Copy out exactly the lines from the start of the data to the line containing "sc.camera = cam". Include both.

- - - - - - -

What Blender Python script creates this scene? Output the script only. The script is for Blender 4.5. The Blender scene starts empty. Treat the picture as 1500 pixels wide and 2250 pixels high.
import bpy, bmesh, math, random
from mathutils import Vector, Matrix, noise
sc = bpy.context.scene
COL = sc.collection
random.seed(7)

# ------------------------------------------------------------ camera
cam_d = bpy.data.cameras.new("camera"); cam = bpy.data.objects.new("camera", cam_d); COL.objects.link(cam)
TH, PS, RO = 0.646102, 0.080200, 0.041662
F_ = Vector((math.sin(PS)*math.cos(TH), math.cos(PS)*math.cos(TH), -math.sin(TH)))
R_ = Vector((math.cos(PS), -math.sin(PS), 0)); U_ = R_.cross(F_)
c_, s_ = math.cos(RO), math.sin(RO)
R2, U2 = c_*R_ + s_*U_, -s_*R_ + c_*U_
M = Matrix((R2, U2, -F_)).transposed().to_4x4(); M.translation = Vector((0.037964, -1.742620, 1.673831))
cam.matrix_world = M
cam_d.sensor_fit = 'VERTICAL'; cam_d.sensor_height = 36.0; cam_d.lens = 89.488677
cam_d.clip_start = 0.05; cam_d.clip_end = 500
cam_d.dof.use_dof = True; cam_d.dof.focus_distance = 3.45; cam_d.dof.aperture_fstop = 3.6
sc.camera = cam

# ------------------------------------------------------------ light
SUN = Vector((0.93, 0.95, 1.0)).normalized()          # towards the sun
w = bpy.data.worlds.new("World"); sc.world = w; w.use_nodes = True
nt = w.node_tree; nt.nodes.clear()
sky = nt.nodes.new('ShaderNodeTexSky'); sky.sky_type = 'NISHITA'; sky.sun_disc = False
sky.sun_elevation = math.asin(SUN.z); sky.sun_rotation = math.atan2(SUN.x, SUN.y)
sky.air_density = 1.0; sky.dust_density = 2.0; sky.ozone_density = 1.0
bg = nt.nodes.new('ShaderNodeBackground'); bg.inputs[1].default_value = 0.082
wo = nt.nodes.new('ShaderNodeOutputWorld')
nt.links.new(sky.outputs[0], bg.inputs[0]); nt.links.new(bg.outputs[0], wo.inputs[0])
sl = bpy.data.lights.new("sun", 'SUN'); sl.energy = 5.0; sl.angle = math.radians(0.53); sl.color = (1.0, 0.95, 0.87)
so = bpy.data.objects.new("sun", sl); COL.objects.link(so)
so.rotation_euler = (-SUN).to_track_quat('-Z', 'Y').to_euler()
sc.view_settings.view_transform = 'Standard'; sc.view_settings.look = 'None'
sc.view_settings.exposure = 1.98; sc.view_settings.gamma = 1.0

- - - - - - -

• SOLUTION BELOW:
What Blender Python script creates this scene? Output the script only. The script is for Blender 4.5. The Blender scene starts empty. Treat the picture as 1500 pixels wide and 2250 pixels high.
import bpy, bmesh, math, random
from mathutils import Vector, Matrix, noise
sc = bpy.context.scene
COL = sc.collection
random.seed(7)

# ------------------------------------------------------------ camera
cam_d = bpy.data.cameras.new("camera"); cam = bpy.data.objects.new("camera", cam_d); COL.objects.link(cam)
TH, PS, RO = 0.646102, 0.080200, 0.041662
F_ = Vector((math.sin(PS)*math.cos(TH), math.cos(PS)*math.cos(TH), -math.sin(TH)))
R_ = Vector((math.cos(PS), -math.sin(PS), 0)); U_ = R_.cross(F_)
c_, s_ = math.cos(RO), math.sin(RO)
R2, U2 = c_*R_ + s_*U_, -s_*R_ + c_*U_
M = Matrix((R2, U2, -F_)).transposed().to_4x4(); M.translation = Vector((0.037964, -1.742620, 1.673831))
cam.matrix_world = M
cam_d.sensor_fit = 'VERTICAL'; cam_d.sensor_height = 36.0; cam_d.lens = 89.488677
cam_d.clip_start = 0.05; cam_d.clip_end = 500
cam_d.dof.use_dof = True; cam_d.dof.focus_distance = 3.45; cam_d.dof.aperture_fstop = 3.6
sc.camera = cam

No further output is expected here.